### Exercise goal
Extract the full listing verbatim and drop any pictures from your copy.

### Records supplied
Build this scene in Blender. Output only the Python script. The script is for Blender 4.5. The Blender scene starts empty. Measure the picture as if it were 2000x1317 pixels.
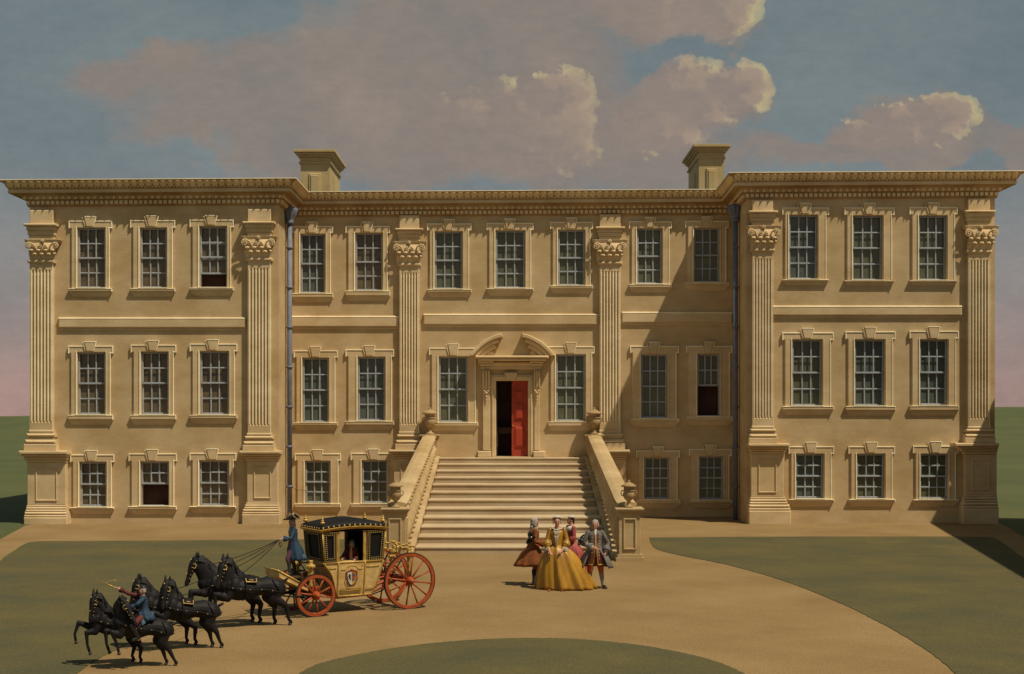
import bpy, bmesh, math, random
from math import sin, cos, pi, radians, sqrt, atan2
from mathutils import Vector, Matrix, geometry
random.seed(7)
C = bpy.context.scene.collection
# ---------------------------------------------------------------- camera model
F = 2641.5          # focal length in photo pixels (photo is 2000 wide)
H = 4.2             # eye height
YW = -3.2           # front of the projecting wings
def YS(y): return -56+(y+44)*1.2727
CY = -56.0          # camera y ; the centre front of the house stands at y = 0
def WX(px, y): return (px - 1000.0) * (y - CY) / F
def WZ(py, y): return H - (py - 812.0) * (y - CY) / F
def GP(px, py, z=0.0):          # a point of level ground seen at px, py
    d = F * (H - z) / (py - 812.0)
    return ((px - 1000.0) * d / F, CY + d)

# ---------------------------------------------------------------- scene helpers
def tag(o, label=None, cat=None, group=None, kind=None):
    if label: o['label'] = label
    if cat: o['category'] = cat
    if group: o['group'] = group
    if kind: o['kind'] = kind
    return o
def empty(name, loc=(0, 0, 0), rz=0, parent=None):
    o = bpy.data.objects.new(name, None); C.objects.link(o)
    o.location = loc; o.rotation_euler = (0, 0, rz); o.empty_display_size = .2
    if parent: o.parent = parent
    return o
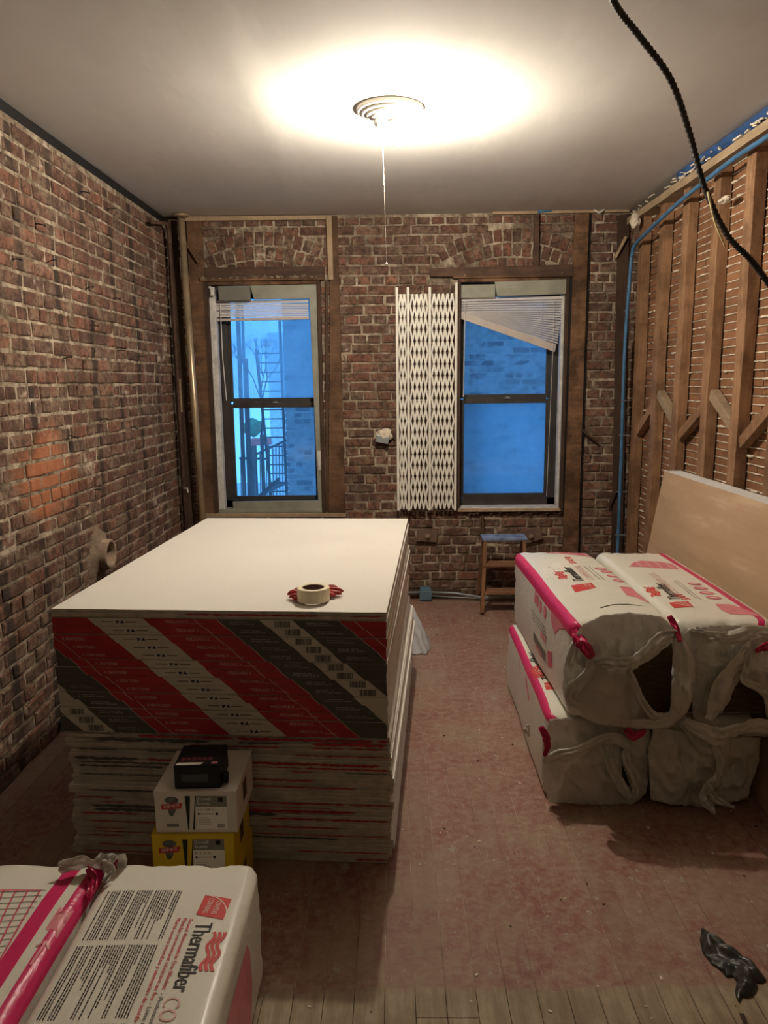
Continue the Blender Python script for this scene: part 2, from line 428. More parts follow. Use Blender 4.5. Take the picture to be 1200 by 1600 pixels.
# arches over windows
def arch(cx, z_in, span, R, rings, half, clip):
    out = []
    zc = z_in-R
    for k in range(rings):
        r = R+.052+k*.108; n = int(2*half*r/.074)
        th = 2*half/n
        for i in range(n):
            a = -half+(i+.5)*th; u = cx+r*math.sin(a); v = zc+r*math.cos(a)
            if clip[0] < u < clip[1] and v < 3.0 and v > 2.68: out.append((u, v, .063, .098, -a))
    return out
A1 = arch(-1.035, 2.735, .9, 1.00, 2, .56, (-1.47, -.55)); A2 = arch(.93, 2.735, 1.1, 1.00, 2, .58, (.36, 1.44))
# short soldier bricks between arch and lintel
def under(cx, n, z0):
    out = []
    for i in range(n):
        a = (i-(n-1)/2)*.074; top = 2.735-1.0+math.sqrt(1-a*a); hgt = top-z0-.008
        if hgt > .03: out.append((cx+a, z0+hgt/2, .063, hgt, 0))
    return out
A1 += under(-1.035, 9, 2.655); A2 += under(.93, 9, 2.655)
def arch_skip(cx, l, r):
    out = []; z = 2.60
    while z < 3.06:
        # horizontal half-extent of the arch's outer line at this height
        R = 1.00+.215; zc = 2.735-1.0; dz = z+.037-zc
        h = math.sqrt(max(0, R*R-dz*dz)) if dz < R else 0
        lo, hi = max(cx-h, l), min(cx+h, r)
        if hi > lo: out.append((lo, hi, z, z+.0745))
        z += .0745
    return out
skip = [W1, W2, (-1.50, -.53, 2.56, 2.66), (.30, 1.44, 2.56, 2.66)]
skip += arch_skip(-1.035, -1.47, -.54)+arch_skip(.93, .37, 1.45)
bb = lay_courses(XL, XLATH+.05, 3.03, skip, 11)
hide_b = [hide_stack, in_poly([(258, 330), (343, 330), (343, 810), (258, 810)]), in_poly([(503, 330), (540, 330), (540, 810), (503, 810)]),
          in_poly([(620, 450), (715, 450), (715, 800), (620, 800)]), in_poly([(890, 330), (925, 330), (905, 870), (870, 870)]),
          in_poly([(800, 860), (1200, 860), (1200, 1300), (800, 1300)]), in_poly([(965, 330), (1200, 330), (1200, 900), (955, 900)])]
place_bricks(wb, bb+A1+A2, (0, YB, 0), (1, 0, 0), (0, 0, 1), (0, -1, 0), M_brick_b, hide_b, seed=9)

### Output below
Build this scene in Blender. Output only the Python script. The script is for Blender 4.5. The Blender scene starts empty. Measure the picture as if it were 2000x1317 pixels.
import bpy, bmesh, math, random
from math import sin, cos, pi, radians, sqrt, atan2
from mathutils import Vector, Matrix, geometry
random.seed(7)
C = bpy.context.scene.collection
# ---------------------------------------------------------------- camera model
F = 2641.5          # focal length in photo pixels (photo is 2000 wide)
H = 4.2             # eye height
YW = -3.2           # front of the projecting wings
def YS(y): return -56+(y+44)*1.2727
CY = -56.0          # camera y ; the centre front of the house stands at y = 0
def WX(px, y): return (px - 1000.0) * (y - CY) / F
def WZ(py, y): return H - (py - 812.0) * (y - CY) / F
def GP(px, py, z=0.0):          # a point of level ground seen at px, py
    d = F * (H - z) / (py - 812.0)
    return ((px - 1000.0) * d / F, CY + d)

# ---------------------------------------------------------------- scene helpers
def tag(o, label=None, cat=None, group=None, kind=None):
    if label: o['label'] = label
    if cat: o['category'] = cat
    if group: o['group'] = group
    if kind: o['kind'] = kind
    return o
def empty(name, loc=(0, 0, 0), rz=0, parent=None):
    o = bpy.data.objects.new(name, None); C.objects.link(o)
    o.location = loc; o.rotation_euler = (0, 0, rz); o.empty_display_size = .2
    if parent: o.parent = parent
    return o
Continue the Blender Python script for this scene: part 2, from line 428. More parts follow. Use Blender 4.5. Take the picture to be 1200 by 1600 pixels.
# arches over windows
def arch(cx, z_in, span, R, rings, half, clip):
    out = []
    zc = z_in-R
    for k in range(rings):
        r = R+.052+k*.108; n = int(2*half*r/.074)
        th = 2*half/n
        for i in range(n):
            a = -half+(i+.5)*th; u = cx+r*math.sin(a); v = zc+r*math.cos(a)
            if clip[0] < u < clip[1] and v < 3.0 and v > 2.68: out.append((u, v, .063, .098, -a))
    return out
A1 = arch(-1.035, 2.735, .9, 1.00, 2, .56, (-1.47, -.55)); A2 = arch(.93, 2.735, 1.1, 1.00, 2, .58, (.36, 1.44))
# short soldier bricks between arch and lintel
def under(cx, n, z0):
    out = []
    for i in range(n):
        a = (i-(n-1)/2)*.074; top = 2.735-1.0+math.sqrt(1-a*a); hgt = top-z0-.008
        if hgt > .03: out.append((cx+a, z0+hgt/2, .063, hgt, 0))
    return out
A1 += under(-1.035, 9, 2.655); A2 += under(.93, 9, 2.655)
def arch_skip(cx, l, r):
    out = []; z = 2.60
    while z < 3.06:
        # horizontal half-extent of the arch's outer line at this height
        R = 1.00+.215; zc = 2.735-1.0; dz = z+.037-zc
        h = math.sqrt(max(0, R*R-dz*dz)) if dz < R else 0
        lo, hi = max(cx-h, l), min(cx+h, r)
        if hi > lo: out.append((lo, hi, z, z+.0745))
        z += .0745
    return out
skip = [W1, W2, (-1.50, -.53, 2.56, 2.66), (.30, 1.44, 2.56, 2.66)]
skip += arch_skip(-1.035, -1.47, -.54)+arch_skip(.93, .37, 1.45)
bb = lay_courses(XL, XLATH+.05, 3.03, skip, 11)
hide_b = [hide_stack, in_poly([(258, 330), (343, 330), (343, 810), (258, 810)]), in_poly([(503, 330), (540, 330), (540, 810), (503, 810)]),
          in_poly([(620, 450), (715, 450), (715, 800), (620, 800)]), in_poly([(890, 330), (925, 330), (905, 870), (870, 870)]),
          in_poly([(800, 860), (1200, 860), (1200, 1300), (800, 1300)]), in_poly([(965, 330), (1200, 330), (1200, 900), (955, 900)])]
place_bricks(wb, bb+A1+A2, (0, YB, 0), (1, 0, 0), (0, 0, 1), (0, -1, 0), M_brick_b, hide_b, seed=9)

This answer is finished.